Up to and including the line with "COL = scene.collection", reproduce the listing below exactly, beginning at its first line.

-- Start DATASET EXCERPT --

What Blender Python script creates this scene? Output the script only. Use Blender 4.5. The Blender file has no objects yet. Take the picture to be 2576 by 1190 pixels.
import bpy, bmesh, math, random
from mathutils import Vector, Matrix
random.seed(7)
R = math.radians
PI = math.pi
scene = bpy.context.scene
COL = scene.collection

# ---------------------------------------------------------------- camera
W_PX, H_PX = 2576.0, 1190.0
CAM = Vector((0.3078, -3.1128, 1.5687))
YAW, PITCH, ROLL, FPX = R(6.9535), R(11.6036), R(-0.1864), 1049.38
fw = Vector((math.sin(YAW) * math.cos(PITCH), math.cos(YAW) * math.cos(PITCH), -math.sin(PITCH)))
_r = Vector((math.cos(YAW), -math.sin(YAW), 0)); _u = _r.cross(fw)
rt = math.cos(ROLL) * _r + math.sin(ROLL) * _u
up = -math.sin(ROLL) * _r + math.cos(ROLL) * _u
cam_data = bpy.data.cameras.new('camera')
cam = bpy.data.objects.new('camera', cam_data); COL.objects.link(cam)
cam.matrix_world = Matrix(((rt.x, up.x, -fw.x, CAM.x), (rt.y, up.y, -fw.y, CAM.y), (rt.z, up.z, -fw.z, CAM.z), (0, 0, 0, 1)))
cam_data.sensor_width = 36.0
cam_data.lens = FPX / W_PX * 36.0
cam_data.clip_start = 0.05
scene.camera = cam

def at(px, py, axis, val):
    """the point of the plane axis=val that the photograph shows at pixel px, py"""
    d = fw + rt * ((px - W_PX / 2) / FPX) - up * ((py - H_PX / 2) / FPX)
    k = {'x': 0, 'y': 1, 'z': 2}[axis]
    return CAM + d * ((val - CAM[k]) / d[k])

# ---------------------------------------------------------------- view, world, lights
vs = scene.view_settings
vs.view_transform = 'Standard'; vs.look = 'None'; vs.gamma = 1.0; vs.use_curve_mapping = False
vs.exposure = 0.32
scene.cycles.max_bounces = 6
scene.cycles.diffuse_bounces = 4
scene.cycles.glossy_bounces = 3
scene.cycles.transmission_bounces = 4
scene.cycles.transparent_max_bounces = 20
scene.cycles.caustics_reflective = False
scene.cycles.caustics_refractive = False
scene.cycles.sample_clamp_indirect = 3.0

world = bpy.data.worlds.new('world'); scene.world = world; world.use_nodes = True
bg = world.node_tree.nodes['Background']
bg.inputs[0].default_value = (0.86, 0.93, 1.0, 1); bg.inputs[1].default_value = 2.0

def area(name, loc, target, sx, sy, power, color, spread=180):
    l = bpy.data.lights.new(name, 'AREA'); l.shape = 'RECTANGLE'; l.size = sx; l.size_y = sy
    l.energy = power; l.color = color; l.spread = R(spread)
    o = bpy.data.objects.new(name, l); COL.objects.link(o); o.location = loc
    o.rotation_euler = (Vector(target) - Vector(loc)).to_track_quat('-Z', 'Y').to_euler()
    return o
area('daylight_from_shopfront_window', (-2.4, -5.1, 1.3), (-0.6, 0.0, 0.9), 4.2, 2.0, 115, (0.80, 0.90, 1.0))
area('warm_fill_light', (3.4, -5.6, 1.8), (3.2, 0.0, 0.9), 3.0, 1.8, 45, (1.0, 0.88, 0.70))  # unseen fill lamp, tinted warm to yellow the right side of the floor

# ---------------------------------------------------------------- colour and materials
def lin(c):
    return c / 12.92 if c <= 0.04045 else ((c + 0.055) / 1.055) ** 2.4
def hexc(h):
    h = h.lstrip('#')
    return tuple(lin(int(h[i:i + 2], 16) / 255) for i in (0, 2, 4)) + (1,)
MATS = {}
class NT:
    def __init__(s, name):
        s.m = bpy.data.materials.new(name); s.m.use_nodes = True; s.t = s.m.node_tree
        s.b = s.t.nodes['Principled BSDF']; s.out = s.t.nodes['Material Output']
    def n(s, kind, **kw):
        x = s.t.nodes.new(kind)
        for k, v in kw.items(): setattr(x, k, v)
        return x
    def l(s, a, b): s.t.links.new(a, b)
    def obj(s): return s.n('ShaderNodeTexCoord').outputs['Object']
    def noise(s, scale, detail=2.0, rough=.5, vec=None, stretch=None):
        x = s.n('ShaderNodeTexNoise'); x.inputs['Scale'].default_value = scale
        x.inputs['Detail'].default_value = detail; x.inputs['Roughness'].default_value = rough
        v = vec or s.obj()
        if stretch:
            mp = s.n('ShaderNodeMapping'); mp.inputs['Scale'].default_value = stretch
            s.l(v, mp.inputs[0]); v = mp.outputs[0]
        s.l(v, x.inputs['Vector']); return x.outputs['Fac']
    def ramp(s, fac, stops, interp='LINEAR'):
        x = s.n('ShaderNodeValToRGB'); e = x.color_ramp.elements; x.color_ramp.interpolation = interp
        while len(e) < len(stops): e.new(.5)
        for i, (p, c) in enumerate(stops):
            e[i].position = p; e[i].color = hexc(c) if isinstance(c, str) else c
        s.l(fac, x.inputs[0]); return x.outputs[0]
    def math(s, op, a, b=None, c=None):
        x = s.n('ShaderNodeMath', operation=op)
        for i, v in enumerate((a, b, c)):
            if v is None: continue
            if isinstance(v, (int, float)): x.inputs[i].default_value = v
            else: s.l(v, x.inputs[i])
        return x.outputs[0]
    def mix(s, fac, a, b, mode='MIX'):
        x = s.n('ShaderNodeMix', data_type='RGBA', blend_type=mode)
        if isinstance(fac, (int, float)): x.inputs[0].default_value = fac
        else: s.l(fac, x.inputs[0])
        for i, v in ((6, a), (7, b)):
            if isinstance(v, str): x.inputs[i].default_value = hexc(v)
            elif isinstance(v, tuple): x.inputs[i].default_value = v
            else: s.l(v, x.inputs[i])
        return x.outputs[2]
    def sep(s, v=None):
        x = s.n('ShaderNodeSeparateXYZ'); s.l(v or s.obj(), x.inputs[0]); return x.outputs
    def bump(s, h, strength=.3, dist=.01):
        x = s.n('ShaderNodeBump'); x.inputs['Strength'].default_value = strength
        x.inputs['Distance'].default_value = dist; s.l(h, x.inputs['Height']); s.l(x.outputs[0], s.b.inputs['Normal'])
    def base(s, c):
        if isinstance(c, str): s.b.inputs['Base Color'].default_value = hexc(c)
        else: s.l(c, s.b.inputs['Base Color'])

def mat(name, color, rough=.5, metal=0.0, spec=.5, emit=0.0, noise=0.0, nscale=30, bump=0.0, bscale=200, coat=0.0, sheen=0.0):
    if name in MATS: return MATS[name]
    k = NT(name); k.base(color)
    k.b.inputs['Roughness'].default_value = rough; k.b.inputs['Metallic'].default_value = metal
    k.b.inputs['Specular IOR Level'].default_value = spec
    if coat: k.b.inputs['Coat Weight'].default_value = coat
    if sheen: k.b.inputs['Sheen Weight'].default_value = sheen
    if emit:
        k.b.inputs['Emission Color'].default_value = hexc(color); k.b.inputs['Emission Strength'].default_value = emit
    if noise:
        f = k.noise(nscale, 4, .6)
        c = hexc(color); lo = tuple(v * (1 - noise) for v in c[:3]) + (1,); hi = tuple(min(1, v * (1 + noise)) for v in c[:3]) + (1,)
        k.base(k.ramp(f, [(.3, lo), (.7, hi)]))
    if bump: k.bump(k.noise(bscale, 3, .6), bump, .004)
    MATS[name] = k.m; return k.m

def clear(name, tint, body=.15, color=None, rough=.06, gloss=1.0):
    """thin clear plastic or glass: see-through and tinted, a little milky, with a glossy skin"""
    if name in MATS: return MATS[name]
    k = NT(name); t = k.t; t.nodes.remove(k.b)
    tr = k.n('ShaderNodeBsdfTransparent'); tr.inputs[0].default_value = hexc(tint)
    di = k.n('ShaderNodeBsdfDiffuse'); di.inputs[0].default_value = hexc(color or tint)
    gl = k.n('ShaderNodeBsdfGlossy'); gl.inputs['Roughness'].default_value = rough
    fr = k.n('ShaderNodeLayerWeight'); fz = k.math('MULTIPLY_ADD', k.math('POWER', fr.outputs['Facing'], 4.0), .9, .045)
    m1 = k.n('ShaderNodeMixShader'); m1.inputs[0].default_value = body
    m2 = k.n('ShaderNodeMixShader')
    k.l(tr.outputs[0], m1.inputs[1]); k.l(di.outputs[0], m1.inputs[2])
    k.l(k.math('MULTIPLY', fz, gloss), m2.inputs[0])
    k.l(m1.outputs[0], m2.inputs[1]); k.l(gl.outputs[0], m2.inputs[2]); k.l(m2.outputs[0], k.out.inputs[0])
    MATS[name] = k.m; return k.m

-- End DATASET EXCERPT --

#### [OUTPUT FOR THIS EXERCISE]
What Blender Python script creates this scene? Output the script only. Use Blender 4.5. The Blender file has no objects yet. Take the picture to be 2576 by 1190 pixels.
import bpy, bmesh, math, random
from mathutils import Vector, Matrix
random.seed(7)
R = math.radians
PI = math.pi
scene = bpy.context.scene
COL = scene.collection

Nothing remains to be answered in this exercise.